» **What is required**: Images should be left out, and everything else in the listing reproduced exactly.

» **Recorded data**:
------
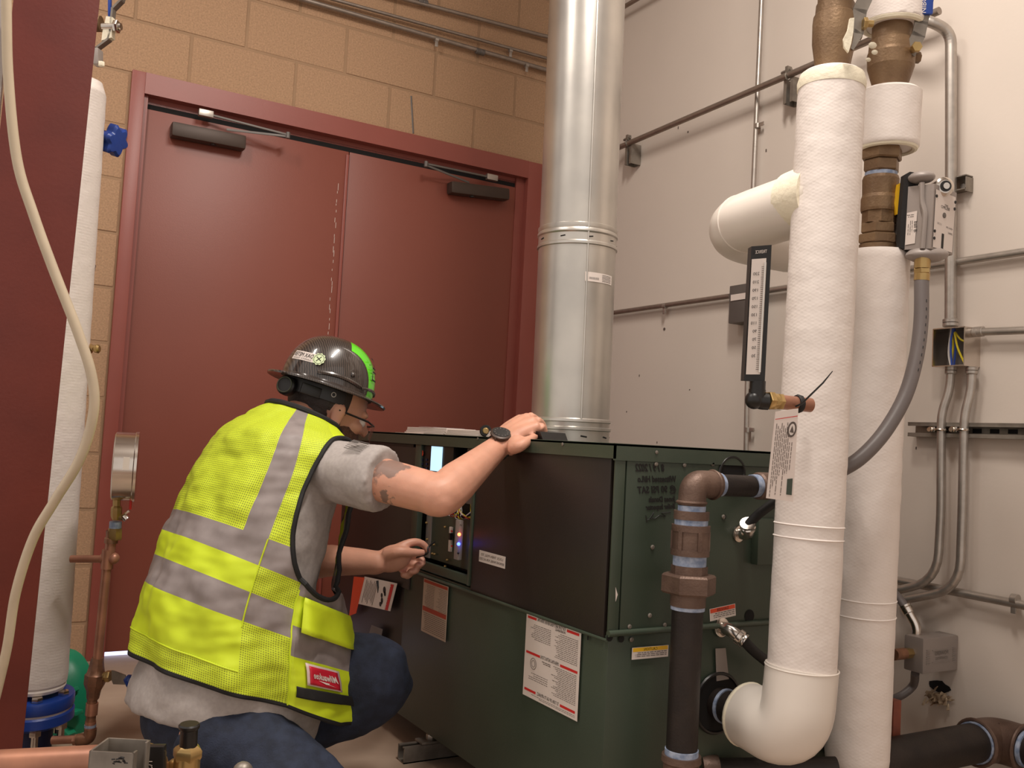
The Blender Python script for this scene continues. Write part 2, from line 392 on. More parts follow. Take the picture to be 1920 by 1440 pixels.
conduit('conduit', 'low conduit on the white wall sloping down to the right edge with a strap', [a - d * .3, b + d * .3], .0115, m_emt, .01, clips=((wp(1903, 1124, .03), d, -Z_, -X_),), group='conduits on the white wall')
# tall conduit with top bend into junction box
P = [wp(1600, 30, .12), wp(1742, 38, .12), wp(1783, 60, .05), wp(1783, 300, .035), wp(1782, 612, .035)]
conduit('conduit', 'tall conduit bending over at the top and dropping into the open junction box', fillet(P, .09), .0155, m_emt, .001, couplings=((wp(1782, 598, .035), wp(1782, 613, .035)),), group='conduits on the white wall')
t = thing('strut_bracket', 'short galvanised strut bracket holding the tall conduit beside the actuator', 'bracket', wp(1790, 365, 0))
g = G(); c0, c1 = wp(1770, 352, 0), wp(1824, 348, 0)
for dz in (-.019, .019): g.box(((XB - .016), (c0.y + c1.y) / 2, (c0.z + c1.z) / 2 + dz), (.032, abs(c0.y - c1.y), .003))
g.box((XB - .002, (c0.y + c1.y) / 2, (c0.z + c1.z) / 2), (.003, abs(c0.y - c1.y), .038)); g.box((XB - .016, c1.y, c1.z), (.032, .003, .041))
g.out('channel', m_strut, t); q = wp(1808, 350, .004); G().hexn(q, q - X_ * .006, .009).out('bolt', m_emt, t)
# junction box
jb = thing('junction_box', 'open galvanised junction box on the white wall showing yellow and blue wires', 'junction box', wp(1797, 690, 0))
c = wp(1790, 650, 0); y0, y1 = wp(1753, 650, .06).y, wp(1812, 650, .06).y; z0, z1 = wp(1790, 686, .06).z, wp(1790, 615, .06).z
g = G(); cy, cz = (y0 + y1) / 2, (z0 + z1) / 2; W, H = abs(y0 - y1), z1 - z0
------
» **Answer to the problem**:
The Blender Python script for this scene continues. Write part 2, from line 392 on. More parts follow. Take the picture to be 1920 by 1440 pixels.
conduit('conduit', 'low conduit on the white wall sloping down to the right edge with a strap', [a - d * .3, b + d * .3], .0115, m_emt, .01, clips=((wp(1903, 1124, .03), d, -Z_, -X_),), group='conduits on the white wall')
# tall conduit with top bend into junction box
P = [wp(1600, 30, .12), wp(1742, 38, .12), wp(1783, 60, .05), wp(1783, 300, .035), wp(1782, 612, .035)]
conduit('conduit', 'tall conduit bending over at the top and dropping into the open junction box', fillet(P, .09), .0155, m_emt, .001, couplings=((wp(1782, 598, .035), wp(1782, 613, .035)),), group='conduits on the white wall')
t = thing('strut_bracket', 'short galvanised strut bracket holding the tall conduit beside the actuator', 'bracket', wp(1790, 365, 0))
g = G(); c0, c1 = wp(1770, 352, 0), wp(1824, 348, 0)
for dz in (-.019, .019): g.box(((XB - .016), (c0.y + c1.y) / 2, (c0.z + c1.z) / 2 + dz), (.032, abs(c0.y - c1.y), .003))
g.box((XB - .002, (c0.y + c1.y) / 2, (c0.z + c1.z) / 2), (.003, abs(c0.y - c1.y), .038)); g.box((XB - .016, c1.y, c1.z), (.032, .003, .041))
g.out('channel', m_strut, t); q = wp(1808, 350, .004); G().hexn(q, q - X_ * .006, .009).out('bolt', m_emt, t)
# junction box
jb = thing('junction_box', 'open galvanised junction box on the white wall showing yellow and blue wires', 'junction box', wp(1797, 690, 0))
c = wp(1790, 650, 0); y0, y1 = wp(1753, 650, .06).y, wp(1812, 650, .06).y; z0, z1 = wp(1790, 686, .06).z, wp(1790, 615, .06).z
g = G(); cy, cz = (y0 + y1) / 2, (z0 + z1) / 2; W, H = abs(y0 - y1), z1 - z0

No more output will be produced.